PROVIDED DATA:
___

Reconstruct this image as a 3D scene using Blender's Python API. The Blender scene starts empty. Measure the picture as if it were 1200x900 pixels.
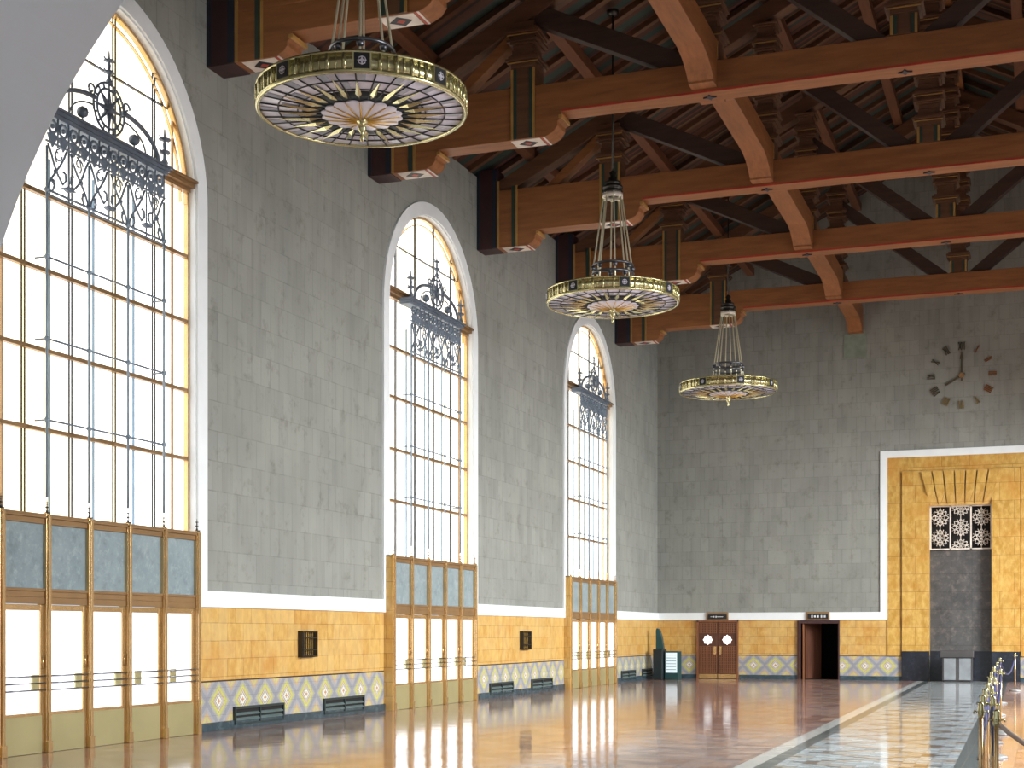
import bpy, bmesh, math, random
from math import sin, cos, pi, radians, sqrt
random.seed(7)
S = bpy.context.scene
COL = S.collection

# ------------------------------------------------------------------ layout (metres)
D = 12.918            # left wall plane is x = -D
L = 50.40             # back wall plane is y = L
XC = -2.30            # centre line of the hall
XR = 2 * XC + D       # right wall plane
TY = [20.61 + 6.073 * k for k in range(5)]       # near faces of the roof trusses
WC = [17.87 + 12.152 * k for k in range(3)]      # centres of the arched windows
NEAR = 8.0

# ------------------------------------------------------------------ materials
def srgb(r, g, b):
    f = lambda c: (c / 255 / 12.92) if c / 255 <= .04045 else ((c / 255 + .055) / 1.055) ** 2.4
    return (f(r), f(g), f(b), 1)

class NT:
    def __init__(s, name):
        s.m = bpy.data.materials.new(name); s.m.use_nodes = True
        s.t = s.m.node_tree; s.b = s.t.nodes['Principled BSDF']
    def n(s, typ, **kw):
        x = s.t.nodes.new(typ)
        for k, v in kw.items(): setattr(x, k, v)
        return x
    def l(s, a, b): s.t.links.new(a, b)
    def math(s, op, a, b=None, c=None):
        x = s.n('ShaderNodeMath', operation=op)
        for i, q in enumerate((a, b, c)):
            if q is None: continue
            if isinstance(q, (int, float)): x.inputs[i].default_value = q
            else: s.l(q, x.inputs[i])
        return x.outputs[0]
    def mix(s, f, a, b):
        x = s.n('ShaderNodeMix', data_type='RGBA')
        for i, q in ((0, f), (6, a), (7, b)):
            if isinstance(q, (int, float, tuple)): x.inputs[i].default_value = q
            else: s.l(q, x.inputs[i])
        return x.outputs[2]
    def pos(s):
        g = s.n('ShaderNodeNewGeometry'); return g.outputs['Position']
    def xyz(s, v):
        x = s.n('ShaderNodeSeparateXYZ'); s.l(v, x.inputs[0]); return x.outputs
    def comb(s, a, b, c=0.0):
        x = s.n('ShaderNodeCombineXYZ')
        for i, q in enumerate((a, b, c)):
            if isinstance(q, (int, float)): x.inputs[i].default_value = q
            else: s.l(q, x.inputs[i])
        return x.outputs[0]
    def noise(s, v, scale, detail=3, rough=.5):
        x = s.n('ShaderNodeTexNoise'); x.inputs['Scale'].default_value = scale
        x.inputs['Detail'].default_value = detail; x.inputs['Roughness'].default_value = rough
        s.l(v, x.inputs['Vector']); return x.outputs[0]
    def ramp(s, f, stops, const=False):
        x = s.n('ShaderNodeValToRGB'); cr = x.color_ramp
        if const: cr.interpolation = 'CONSTANT'
        while len(cr.elements) < len(stops): cr.elements.new(.5)
        for e, (p, c) in zip(cr.elements, stops): e.position = p; e.color = c
        s.l(f, x.inputs[0]); return x.outputs[0]
    def bump(s, h, st, dist=.02):
        x = s.n('ShaderNodeBump'); x.inputs['Strength'].default_value = st
        x.inputs['Distance'].default_value = dist; s.l(h, x.inputs['Height'])
        s.l(x.outputs[0], s.b.inputs['Normal'])
    def brick(s, v, w, h, c1, c2, mortar, ms=.01, off=.5, bias=0.0):
        x = s.n('ShaderNodeTexBrick'); s.l(v, x.inputs['Vector'])
        x.offset = off; x.inputs['Scale'].default_value = 1
        x.inputs['Brick Width'].default_value = w; x.inputs['Row Height'].default_value = h
        x.inputs['Mortar Size'].default_value = ms; x.inputs['Bias'].default_value = bias
        x.inputs['Color1'].default_value = c1; x.inputs['Color2'].default_value = c2
        x.inputs['Mortar'].default_value = mortar
        return x.outputs[0], x.outputs[1]
    def fin(s, col=None, rough=.5, metal=0.0, spec=.5):
        if col is not None:
            if isinstance(col, tuple): s.b.inputs['Base Color'].default_value = col
            else: s.l(col, s.b.inputs['Base Color'])
        s.b.inputs['Roughness'].default_value = rough; s.b.inputs['Metallic'].default_value = metal
        s.b.inputs['Specular IOR Level'].default_value = spec
        return s.m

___

WHAT IS REQUIRED: Leave out the pictures and restate, word for word, the lines from the top of the data through the line containing "COL = S.collection", both included.

SOLUTION TO THE EXERCISE:
Reconstruct this image as a 3D scene using Blender's Python API. The Blender scene starts empty. Measure the picture as if it were 1200x900 pixels.
import bpy, bmesh, math, random
from math import sin, cos, pi, radians, sqrt
random.seed(7)
S = bpy.context.scene
COL = S.collection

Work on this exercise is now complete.